» **What this task involves**:
Set down the listing below verbatim, but only from its first line through the line containing "def struct(o): o['kind']".

» **Dataset content**:
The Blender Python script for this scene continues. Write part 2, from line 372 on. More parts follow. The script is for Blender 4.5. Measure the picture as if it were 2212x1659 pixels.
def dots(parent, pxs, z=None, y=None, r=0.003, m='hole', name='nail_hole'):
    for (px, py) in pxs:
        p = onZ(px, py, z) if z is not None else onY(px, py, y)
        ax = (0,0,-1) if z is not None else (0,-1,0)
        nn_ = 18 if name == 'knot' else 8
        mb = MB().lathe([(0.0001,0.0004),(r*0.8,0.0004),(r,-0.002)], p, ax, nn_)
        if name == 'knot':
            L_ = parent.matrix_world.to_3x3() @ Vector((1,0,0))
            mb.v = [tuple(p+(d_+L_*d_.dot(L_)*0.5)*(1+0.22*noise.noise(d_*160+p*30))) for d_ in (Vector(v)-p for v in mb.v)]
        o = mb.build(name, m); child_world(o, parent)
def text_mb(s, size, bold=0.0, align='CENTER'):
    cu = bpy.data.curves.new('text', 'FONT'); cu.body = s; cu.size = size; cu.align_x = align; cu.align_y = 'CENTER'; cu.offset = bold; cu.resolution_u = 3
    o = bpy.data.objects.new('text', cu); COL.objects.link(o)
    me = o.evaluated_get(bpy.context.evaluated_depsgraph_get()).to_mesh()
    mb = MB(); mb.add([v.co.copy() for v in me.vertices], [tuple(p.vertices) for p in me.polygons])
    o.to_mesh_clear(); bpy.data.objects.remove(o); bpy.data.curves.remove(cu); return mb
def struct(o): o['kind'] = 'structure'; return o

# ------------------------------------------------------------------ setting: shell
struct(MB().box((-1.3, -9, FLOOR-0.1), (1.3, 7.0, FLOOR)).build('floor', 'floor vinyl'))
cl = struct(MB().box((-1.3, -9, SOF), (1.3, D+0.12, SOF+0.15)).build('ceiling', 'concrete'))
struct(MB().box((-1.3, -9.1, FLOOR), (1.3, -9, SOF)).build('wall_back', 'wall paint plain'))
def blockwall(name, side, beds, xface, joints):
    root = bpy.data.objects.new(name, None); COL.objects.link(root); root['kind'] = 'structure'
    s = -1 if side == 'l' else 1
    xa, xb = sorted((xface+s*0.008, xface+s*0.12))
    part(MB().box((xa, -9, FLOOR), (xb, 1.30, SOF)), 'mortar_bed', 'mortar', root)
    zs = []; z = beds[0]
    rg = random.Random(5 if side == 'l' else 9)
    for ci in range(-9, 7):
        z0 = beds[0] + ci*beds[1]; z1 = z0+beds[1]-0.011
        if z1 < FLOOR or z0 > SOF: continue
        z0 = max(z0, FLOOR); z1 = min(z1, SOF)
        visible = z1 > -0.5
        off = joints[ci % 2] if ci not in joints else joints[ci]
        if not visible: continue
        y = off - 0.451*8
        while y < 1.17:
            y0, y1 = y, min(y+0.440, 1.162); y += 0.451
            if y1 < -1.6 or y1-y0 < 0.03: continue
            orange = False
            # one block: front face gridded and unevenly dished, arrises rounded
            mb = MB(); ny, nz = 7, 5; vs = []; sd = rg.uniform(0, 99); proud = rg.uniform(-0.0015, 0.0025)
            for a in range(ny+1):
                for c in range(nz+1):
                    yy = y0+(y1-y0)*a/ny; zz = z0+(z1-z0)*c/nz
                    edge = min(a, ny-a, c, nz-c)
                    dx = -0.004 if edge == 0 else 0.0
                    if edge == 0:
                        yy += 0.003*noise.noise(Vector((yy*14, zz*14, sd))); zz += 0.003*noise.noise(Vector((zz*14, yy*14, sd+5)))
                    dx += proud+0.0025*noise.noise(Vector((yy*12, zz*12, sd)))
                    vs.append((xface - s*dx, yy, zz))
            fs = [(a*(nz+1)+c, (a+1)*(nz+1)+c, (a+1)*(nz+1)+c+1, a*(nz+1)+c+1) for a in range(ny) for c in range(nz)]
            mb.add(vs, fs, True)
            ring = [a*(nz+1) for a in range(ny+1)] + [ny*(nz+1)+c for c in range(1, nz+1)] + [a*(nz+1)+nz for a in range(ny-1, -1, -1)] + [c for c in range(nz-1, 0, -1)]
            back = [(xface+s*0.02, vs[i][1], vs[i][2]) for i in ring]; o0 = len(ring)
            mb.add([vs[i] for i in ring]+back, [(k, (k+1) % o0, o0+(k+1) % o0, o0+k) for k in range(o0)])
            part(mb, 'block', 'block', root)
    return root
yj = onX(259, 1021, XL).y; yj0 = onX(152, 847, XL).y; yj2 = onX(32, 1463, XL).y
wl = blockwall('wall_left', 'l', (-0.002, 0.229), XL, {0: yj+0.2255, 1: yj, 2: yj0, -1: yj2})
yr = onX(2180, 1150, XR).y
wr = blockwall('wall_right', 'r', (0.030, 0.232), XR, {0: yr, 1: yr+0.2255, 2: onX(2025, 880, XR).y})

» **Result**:
The Blender Python script for this scene continues. Write part 2, from line 372 on. More parts follow. The script is for Blender 4.5. Measure the picture as if it were 2212x1659 pixels.
def dots(parent, pxs, z=None, y=None, r=0.003, m='hole', name='nail_hole'):
    for (px, py) in pxs:
        p = onZ(px, py, z) if z is not None else onY(px, py, y)
        ax = (0,0,-1) if z is not None else (0,-1,0)
        nn_ = 18 if name == 'knot' else 8
        mb = MB().lathe([(0.0001,0.0004),(r*0.8,0.0004),(r,-0.002)], p, ax, nn_)
        if name == 'knot':
            L_ = parent.matrix_world.to_3x3() @ Vector((1,0,0))
            mb.v = [tuple(p+(d_+L_*d_.dot(L_)*0.5)*(1+0.22*noise.noise(d_*160+p*30))) for d_ in (Vector(v)-p for v in mb.v)]
        o = mb.build(name, m); child_world(o, parent)
def text_mb(s, size, bold=0.0, align='CENTER'):
    cu = bpy.data.curves.new('text', 'FONT'); cu.body = s; cu.size = size; cu.align_x = align; cu.align_y = 'CENTER'; cu.offset = bold; cu.resolution_u = 3
    o = bpy.data.objects.new('text', cu); COL.objects.link(o)
    me = o.evaluated_get(bpy.context.evaluated_depsgraph_get()).to_mesh()
    mb = MB(); mb.add([v.co.copy() for v in me.vertices], [tuple(p.vertices) for p in me.polygons])
    o.to_mesh_clear(); bpy.data.objects.remove(o); bpy.data.curves.remove(cu); return mb
def struct(o): o['kind'] = 'structure'; return o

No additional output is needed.